さて、念願の“豚丼”の並盛りを完食した巨漢の暴挙はまだ続いた。会計のために財布をから取り出した小銭を投げたのである。なんたる愚行。金銭を投げるとは言語道断である。贅肉はたっぷりだが、脳みそは足りなかいようだ。人間離れした巨漢の態度に動じることなく、丁寧な接客に終始していた吉野家の店員はえらい。
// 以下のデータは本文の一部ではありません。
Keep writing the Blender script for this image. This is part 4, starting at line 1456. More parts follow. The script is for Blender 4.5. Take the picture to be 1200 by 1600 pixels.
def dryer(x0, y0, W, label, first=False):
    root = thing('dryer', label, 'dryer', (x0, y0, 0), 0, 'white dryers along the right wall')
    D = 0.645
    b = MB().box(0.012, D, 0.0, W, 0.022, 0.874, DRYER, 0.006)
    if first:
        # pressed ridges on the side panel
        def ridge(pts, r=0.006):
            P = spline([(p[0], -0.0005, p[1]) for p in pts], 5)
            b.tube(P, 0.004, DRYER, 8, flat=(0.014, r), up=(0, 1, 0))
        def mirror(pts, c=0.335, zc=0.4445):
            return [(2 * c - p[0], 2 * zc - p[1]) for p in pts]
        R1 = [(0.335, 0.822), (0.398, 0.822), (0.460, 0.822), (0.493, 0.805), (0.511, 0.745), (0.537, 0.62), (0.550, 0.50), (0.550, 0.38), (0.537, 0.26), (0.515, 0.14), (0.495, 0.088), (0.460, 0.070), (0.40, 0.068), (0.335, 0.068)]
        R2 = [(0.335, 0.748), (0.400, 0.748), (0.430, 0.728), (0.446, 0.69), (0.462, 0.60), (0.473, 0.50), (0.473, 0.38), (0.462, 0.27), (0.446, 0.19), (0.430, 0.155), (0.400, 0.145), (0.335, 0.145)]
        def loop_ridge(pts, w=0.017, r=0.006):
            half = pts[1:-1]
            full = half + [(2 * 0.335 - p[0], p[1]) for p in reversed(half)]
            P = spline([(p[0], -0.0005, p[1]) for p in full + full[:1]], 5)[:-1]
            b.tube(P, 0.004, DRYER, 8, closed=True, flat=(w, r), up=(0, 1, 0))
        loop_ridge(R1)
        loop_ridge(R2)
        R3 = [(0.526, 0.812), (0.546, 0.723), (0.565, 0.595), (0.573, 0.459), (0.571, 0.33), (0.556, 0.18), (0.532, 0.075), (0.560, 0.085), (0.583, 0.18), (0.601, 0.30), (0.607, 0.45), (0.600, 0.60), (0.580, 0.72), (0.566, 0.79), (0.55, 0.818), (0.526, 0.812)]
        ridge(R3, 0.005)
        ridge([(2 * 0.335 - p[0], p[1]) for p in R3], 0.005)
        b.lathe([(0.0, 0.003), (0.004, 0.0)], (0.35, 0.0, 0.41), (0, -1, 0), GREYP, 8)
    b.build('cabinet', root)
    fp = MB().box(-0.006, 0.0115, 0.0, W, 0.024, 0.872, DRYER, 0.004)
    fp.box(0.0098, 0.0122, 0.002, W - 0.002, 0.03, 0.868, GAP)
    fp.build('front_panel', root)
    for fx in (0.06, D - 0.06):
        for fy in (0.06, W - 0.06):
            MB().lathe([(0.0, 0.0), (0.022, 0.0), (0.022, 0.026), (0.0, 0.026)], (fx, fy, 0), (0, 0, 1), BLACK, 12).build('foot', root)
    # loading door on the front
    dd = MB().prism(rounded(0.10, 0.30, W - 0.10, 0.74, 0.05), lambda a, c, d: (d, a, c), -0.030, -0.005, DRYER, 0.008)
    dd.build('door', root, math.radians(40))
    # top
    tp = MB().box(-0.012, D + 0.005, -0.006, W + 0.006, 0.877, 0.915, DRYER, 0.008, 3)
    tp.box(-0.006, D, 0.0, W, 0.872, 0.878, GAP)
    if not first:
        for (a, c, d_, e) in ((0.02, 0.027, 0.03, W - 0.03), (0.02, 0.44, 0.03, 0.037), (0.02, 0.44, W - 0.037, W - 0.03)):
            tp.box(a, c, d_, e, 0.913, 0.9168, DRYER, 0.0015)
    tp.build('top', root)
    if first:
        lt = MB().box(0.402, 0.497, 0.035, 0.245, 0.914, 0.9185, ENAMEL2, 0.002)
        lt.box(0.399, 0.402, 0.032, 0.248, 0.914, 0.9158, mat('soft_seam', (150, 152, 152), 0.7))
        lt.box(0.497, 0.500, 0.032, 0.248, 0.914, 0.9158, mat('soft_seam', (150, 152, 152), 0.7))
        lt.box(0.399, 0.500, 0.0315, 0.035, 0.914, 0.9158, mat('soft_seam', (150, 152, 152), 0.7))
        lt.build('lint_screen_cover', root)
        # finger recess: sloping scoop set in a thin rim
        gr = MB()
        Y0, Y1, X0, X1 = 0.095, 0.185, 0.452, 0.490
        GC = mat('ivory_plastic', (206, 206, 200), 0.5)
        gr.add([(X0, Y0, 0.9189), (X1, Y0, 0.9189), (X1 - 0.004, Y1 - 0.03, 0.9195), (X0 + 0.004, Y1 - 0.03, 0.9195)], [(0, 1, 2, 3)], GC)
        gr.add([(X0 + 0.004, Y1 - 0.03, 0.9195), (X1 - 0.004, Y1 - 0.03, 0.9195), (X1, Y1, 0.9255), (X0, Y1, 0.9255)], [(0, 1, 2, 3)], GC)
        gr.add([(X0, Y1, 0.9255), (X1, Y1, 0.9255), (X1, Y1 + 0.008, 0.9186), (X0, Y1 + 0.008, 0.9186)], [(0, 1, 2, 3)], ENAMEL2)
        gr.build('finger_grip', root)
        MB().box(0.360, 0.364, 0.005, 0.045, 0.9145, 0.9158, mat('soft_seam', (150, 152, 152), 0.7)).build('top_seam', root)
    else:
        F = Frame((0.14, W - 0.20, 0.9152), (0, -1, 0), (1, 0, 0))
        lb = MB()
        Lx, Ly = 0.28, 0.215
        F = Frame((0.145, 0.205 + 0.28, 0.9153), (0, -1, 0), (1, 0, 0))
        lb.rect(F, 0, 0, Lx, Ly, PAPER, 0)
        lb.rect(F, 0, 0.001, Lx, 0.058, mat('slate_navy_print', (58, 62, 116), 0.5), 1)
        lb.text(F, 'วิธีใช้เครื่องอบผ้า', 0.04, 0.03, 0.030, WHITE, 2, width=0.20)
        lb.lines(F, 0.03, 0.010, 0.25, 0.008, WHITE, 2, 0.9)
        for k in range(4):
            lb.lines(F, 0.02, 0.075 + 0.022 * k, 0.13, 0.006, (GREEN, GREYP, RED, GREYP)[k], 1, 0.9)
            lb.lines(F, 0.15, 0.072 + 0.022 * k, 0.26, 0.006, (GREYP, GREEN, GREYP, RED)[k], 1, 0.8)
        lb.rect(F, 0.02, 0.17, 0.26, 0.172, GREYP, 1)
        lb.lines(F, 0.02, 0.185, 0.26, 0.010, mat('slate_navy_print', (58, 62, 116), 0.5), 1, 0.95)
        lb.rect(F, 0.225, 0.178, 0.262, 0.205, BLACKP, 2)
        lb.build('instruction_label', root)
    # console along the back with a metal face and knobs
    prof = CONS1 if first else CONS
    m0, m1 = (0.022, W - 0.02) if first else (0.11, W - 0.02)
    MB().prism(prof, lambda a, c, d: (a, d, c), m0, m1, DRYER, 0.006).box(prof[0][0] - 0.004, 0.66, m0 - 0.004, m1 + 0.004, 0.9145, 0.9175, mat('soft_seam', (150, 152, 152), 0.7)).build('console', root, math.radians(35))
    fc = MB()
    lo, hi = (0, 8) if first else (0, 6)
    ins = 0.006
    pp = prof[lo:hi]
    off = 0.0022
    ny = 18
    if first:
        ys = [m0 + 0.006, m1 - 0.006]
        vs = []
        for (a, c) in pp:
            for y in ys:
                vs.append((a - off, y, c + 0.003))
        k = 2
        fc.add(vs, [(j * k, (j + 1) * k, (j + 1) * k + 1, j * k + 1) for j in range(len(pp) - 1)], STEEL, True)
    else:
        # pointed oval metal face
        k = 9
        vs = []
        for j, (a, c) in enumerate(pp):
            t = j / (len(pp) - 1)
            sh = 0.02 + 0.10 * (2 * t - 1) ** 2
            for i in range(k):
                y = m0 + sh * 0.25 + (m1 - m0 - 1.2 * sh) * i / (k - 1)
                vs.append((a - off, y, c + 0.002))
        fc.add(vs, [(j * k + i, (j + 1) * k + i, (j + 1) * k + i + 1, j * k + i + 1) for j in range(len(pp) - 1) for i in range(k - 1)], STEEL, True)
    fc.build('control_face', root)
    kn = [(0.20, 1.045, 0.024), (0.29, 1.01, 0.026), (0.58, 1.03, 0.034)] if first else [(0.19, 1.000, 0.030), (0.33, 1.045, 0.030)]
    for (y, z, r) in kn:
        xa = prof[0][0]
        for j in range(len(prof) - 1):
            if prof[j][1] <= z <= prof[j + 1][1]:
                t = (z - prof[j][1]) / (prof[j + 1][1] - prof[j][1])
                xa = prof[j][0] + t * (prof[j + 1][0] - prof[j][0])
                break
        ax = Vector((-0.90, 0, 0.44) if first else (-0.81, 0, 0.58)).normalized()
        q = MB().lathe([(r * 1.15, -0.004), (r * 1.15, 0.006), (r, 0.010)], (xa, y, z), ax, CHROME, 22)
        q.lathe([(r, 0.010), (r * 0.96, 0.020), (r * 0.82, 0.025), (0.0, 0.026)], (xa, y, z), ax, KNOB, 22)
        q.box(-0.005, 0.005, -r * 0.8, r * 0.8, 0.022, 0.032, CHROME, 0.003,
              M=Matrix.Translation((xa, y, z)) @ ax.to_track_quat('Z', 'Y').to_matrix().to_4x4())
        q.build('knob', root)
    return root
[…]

たかが牛丼一杯、いや、この巨漢は豚丼だった。たかが豚丼一杯で、ここまで図々しくなれる奴がいたものか。ちなみに巨漢は、470円の会計にきっちり520円を支払っていた。そこまで不遜な態度を取っておきながら、釣り銭を50円玉でもらおうなんて、人間には必ず意外な一面があるものだと納得した。お客さまは神様と言ったものだが、昼飯470円の豚丼(サラダとかも食ってたよ)で、神様っぷりを遺憾なく発揮した巨漢に恐れ入ったランチタイムだった。